In English and Spanish, pastors from different churches in Uvalde asked the community to unite in prayer.

“I want you to know that we love you,” said Tony Gruben, a pastor at Uvalde’s Baptist Temple Church, told those present. “The ministers of this community, people of this community, we love each other.”

[A day after school shooting, Uvalde’s tight-knit community prays, donates blood and grieves]

In crowded bleachers packed with young children and families, community members bowed their heads, outstretched their arms and asked for healing.

Later, after the vigil concluded, residents embraced their friends and neighbors. Some rode home together. High school students piled into cars or the back of pickup trucks. Some families stuck around, grieving together in small groups.

Maricela Sanchez, 33, had dinner with a friend at the food trucks that had set up outside the Fairplex. Their young children played around them as they sat and spoke at a picnic table, processing the trauma to the community.

“We were all strong for El Paso,” said Sanchez, a mother of three children who attended the vigil, referring to the mass shooting at an El Paso Walmart in 2019. “But now that we’re going through it, we’re really not that strong right now. We’re trying to be.

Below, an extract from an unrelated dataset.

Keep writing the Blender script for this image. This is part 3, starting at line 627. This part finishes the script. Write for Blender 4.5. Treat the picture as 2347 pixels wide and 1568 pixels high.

I want to be strong.”

“I really do appreciate people praying,” she said. “We are happy they’re thinking about us because we thought about them.”

At the end of the vigil, before families left, a violinist took the stage. He began to play and Uvalde County residents swayed to “Amazing Grace.” Some mouthed the words: “I once was lost but now am found.”

“We’re gonna get through this, but it’s not going to be easy,” said Contreras, the minister at Primera Iglesia Bautista. “We have all been affected by it. We all know each other. It’s gonna take some time.”